* _Given problem_:
Reproduce the entries word for word, and omit any picture you find in them.

== Material for this task ==

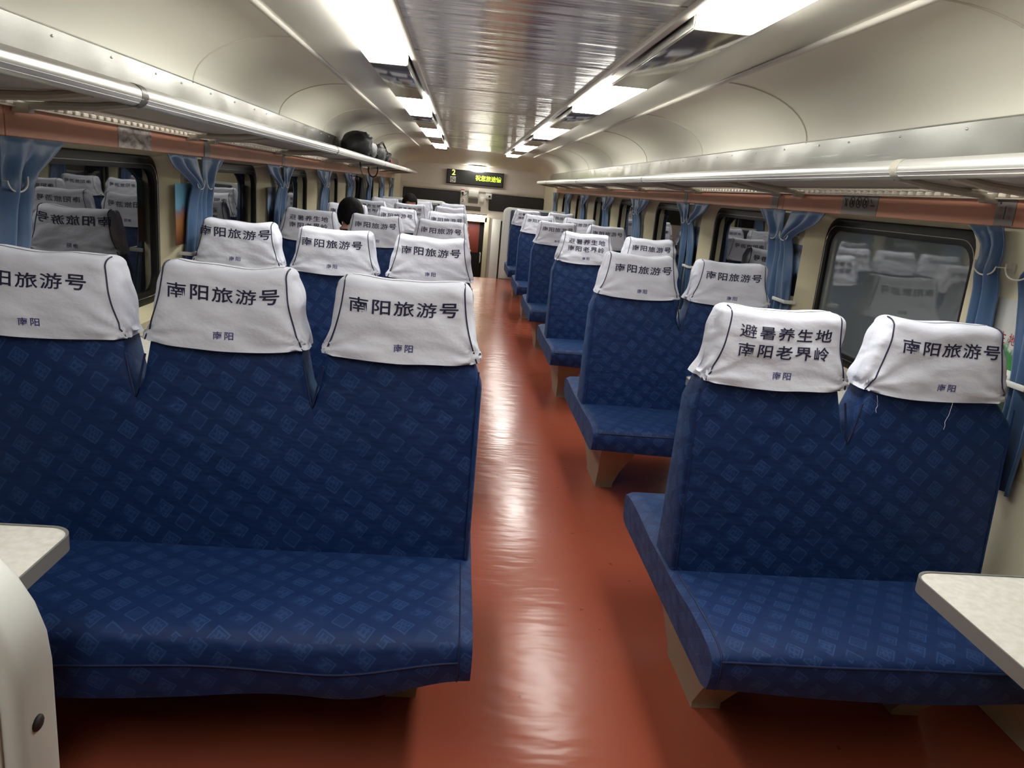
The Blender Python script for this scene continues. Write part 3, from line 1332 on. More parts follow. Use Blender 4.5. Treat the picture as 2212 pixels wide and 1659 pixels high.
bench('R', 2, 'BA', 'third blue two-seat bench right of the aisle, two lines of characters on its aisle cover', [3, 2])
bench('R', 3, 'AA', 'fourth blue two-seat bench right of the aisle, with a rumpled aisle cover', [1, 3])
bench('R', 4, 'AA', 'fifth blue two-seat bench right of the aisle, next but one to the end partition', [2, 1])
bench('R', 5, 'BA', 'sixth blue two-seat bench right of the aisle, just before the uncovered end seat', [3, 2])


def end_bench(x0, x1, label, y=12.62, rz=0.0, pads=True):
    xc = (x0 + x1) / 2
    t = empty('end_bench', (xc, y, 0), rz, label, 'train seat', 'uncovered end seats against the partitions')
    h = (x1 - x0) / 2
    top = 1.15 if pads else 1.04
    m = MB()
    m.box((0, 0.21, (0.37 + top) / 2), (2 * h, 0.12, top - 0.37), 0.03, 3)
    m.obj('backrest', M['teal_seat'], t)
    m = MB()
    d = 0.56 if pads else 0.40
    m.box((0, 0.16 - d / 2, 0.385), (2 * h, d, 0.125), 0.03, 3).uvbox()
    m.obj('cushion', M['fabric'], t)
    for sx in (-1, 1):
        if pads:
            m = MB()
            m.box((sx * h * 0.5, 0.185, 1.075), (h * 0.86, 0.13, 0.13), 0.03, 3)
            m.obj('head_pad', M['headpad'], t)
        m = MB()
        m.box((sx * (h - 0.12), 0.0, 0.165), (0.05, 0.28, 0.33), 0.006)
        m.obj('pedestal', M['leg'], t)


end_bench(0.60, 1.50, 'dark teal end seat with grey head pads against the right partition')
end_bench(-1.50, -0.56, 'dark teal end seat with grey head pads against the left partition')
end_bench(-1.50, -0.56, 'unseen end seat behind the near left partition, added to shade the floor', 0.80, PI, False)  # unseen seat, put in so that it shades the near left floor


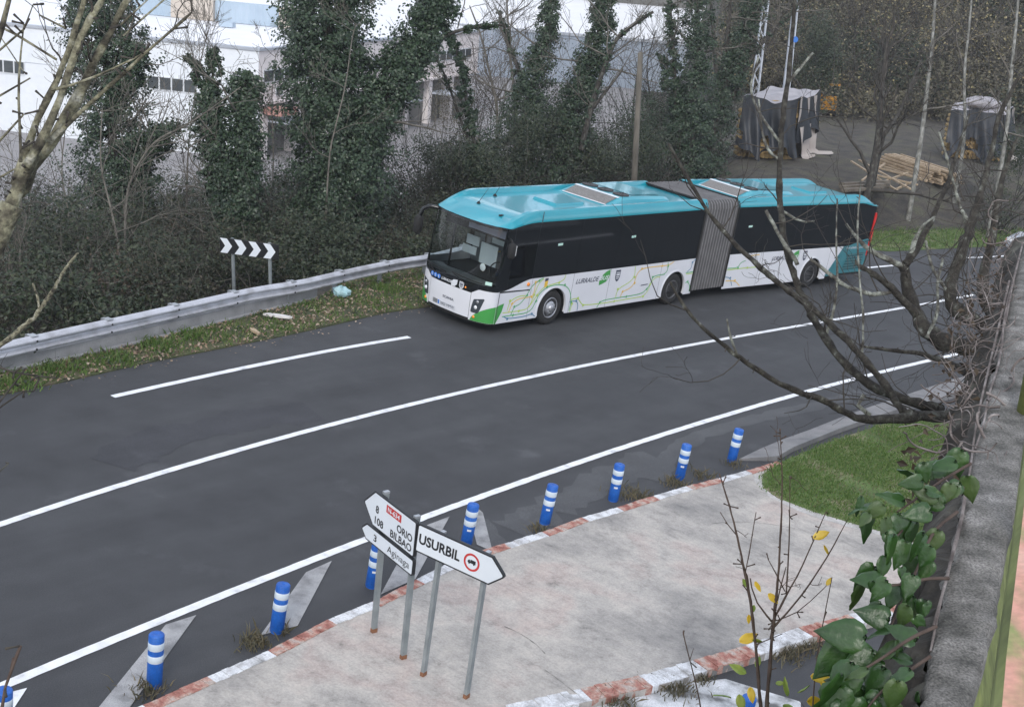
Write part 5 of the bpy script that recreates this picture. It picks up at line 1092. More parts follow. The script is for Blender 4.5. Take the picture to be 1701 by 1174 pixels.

===

* _Correct result_:
The Blender Python script for this scene continues. Write part 3, from line 1332 on. More parts follow. Use Blender 4.5. Treat the picture as 2212 pixels wide and 1659 pixels high.
bench('R', 2, 'BA', 'third blue two-seat bench right of the aisle, two lines of characters on its aisle cover', [3, 2])
bench('R', 3, 'AA', 'fourth blue two-seat bench right of the aisle, with a rumpled aisle cover', [1, 3])
bench('R', 4, 'AA', 'fifth blue two-seat bench right of the aisle, next but one to the end partition', [2, 1])
bench('R', 5, 'BA', 'sixth blue two-seat bench right of the aisle, just before the uncovered end seat', [3, 2])


def end_bench(x0, x1, label, y=12.62, rz=0.0, pads=True):
    xc = (x0 + x1) / 2
    t = empty('end_bench', (xc, y, 0), rz, label, 'train seat', 'uncovered end seats against the partitions')
    h = (x1 - x0) / 2
    top = 1.15 if pads else 1.04
    m = MB()
    m.box((0, 0.21, (0.37 + top) / 2), (2 * h, 0.12, top - 0.37), 0.03, 3)
    m.obj('backrest', M['teal_seat'], t)
    m = MB()
    d = 0.56 if pads else 0.40
    m.box((0, 0.16 - d / 2, 0.385), (2 * h, d, 0.125), 0.03, 3).uvbox()
    m.obj('cushion', M['fabric'], t)
    for sx in (-1, 1):
        if pads:
            m = MB()
            m.box((sx * h * 0.5, 0.185, 1.075), (h * 0.86, 0.13, 0.13), 0.03, 3)
            m.obj('head_pad', M['headpad'], t)
        m = MB()
        m.box((sx * (h - 0.12), 0.0, 0.165), (0.05, 0.28, 0.33), 0.006)
        m.obj('pedestal', M['leg'], t)


end_bench(0.60, 1.50, 'dark teal end seat with grey head pads against the right partition')
end_bench(-1.50, -0.56, 'dark teal end seat with grey head pads against the left partition')
end_bench(-1.50, -0.56, 'unseen end seat behind the near left partition, added to shade the floor', 0.80, PI, False)  # unseen seat, put in so that it shades the near left floor


Write part 5 of the bpy script that recreates this picture. It picks up at line 1092. More parts follow. The script is for Blender 4.5. Take the picture to be 1701 by 1174 pixels.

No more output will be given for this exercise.